*STATED GOAL*.
Find the string "scene" and gather every line that holds it.

[START DATASET SECTION]

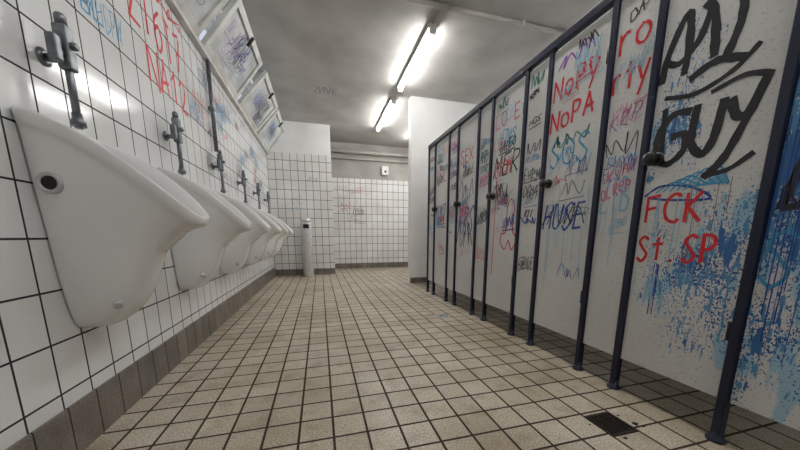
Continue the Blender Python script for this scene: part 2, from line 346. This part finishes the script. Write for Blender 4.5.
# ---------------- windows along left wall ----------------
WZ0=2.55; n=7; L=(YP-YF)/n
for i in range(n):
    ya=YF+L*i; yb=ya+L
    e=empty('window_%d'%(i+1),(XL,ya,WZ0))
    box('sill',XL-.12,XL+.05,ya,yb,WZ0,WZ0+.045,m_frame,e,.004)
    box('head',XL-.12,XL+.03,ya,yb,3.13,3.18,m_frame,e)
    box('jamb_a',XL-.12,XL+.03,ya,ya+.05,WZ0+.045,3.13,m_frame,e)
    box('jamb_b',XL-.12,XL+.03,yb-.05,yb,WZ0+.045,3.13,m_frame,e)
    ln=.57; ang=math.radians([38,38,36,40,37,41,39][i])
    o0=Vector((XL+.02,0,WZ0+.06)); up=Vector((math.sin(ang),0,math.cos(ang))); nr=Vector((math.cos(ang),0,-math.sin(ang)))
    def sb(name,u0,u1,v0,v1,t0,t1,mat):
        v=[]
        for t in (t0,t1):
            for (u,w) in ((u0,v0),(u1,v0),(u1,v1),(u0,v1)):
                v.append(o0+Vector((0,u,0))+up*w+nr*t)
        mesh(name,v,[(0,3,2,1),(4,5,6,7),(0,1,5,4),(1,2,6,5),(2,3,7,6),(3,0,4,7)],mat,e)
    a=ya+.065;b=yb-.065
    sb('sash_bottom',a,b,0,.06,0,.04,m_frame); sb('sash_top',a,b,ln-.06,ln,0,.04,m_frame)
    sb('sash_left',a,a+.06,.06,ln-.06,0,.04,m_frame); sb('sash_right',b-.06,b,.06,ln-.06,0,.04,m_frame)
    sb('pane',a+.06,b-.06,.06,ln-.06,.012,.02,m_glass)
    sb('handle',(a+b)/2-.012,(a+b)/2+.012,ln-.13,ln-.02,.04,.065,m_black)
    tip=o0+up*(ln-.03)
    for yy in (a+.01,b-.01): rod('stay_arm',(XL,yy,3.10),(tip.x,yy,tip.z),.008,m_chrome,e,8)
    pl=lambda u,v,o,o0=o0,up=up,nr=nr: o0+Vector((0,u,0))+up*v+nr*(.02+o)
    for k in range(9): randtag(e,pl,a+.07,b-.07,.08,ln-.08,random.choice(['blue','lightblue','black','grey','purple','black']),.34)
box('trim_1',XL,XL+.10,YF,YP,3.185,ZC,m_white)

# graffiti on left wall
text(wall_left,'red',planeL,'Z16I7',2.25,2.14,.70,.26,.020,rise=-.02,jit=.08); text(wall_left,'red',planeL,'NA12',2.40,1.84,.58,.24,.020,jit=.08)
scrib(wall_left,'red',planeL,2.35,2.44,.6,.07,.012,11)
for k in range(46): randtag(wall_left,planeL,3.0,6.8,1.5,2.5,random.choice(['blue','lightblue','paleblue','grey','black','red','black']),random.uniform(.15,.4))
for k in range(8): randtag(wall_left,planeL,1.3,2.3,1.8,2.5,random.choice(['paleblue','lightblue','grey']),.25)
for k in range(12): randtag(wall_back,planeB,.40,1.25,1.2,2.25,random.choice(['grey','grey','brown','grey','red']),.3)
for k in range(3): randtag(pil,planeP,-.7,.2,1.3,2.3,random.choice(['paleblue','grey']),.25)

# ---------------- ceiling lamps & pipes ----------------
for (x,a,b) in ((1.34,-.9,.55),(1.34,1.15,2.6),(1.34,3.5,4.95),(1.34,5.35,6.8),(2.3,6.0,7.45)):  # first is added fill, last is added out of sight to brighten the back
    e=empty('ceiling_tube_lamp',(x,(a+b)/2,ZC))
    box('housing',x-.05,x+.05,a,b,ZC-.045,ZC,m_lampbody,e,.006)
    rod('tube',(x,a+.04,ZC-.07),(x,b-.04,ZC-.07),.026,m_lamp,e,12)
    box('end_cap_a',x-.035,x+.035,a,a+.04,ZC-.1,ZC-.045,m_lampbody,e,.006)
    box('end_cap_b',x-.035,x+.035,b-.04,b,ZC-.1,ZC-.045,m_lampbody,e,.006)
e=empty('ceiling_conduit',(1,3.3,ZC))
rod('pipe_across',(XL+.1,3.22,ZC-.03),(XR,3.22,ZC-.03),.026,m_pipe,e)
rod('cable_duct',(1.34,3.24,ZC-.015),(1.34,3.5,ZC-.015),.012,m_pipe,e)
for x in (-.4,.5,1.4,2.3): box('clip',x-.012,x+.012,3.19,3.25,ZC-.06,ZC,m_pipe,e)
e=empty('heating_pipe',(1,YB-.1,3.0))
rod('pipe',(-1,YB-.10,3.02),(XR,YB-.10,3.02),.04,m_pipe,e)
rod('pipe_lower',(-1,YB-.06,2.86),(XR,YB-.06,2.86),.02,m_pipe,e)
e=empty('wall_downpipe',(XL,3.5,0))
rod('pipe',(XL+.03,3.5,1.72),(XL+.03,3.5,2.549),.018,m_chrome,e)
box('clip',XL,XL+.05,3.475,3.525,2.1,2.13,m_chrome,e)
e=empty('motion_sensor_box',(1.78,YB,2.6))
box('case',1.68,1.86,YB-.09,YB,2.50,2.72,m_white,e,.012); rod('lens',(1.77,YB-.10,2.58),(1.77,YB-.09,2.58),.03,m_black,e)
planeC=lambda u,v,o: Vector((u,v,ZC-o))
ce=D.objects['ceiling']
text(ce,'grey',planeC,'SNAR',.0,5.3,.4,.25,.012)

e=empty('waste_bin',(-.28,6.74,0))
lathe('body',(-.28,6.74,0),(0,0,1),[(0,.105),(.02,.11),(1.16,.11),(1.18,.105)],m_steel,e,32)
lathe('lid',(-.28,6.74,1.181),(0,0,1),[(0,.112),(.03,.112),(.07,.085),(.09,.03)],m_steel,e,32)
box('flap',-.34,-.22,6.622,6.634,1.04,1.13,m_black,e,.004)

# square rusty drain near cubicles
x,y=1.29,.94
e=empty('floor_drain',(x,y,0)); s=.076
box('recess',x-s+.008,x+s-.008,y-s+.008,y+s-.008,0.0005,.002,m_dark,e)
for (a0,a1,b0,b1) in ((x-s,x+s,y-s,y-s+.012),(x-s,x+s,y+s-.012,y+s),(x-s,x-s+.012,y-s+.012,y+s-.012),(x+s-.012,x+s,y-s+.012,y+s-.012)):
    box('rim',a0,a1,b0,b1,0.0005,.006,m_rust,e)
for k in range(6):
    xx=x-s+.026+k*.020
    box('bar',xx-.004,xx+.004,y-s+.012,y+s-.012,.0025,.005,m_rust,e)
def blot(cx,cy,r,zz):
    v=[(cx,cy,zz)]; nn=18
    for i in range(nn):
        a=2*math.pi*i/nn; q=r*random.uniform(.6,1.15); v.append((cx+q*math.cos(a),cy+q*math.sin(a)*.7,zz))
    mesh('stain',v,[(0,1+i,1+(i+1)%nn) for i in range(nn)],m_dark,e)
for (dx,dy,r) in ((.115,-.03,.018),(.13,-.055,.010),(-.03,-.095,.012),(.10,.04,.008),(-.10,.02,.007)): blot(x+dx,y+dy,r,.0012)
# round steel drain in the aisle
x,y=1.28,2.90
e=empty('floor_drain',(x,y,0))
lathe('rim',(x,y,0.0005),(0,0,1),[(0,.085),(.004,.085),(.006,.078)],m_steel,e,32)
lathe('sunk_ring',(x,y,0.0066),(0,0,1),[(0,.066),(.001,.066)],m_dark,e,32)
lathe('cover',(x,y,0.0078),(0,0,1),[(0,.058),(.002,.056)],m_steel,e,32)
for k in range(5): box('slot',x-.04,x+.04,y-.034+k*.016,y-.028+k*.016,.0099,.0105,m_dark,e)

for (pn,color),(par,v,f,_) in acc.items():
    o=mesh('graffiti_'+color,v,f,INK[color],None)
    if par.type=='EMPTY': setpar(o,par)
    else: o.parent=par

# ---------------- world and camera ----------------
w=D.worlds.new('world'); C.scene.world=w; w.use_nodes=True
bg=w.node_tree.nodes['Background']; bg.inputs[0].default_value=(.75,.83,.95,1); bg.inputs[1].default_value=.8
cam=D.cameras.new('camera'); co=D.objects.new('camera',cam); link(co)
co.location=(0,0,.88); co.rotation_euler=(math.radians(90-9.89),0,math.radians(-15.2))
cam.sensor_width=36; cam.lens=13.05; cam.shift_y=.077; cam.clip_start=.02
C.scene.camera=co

[END DATASET SECTION]

*RESULT OF THIS TASK*.
Continue the Blender Python script for this scene: part 2, from line 346. This part finishes the script. Write for Blender 4.5.
w=D.worlds.new('world'); C.scene.world=w; w.use_nodes=True
C.scene.camera=co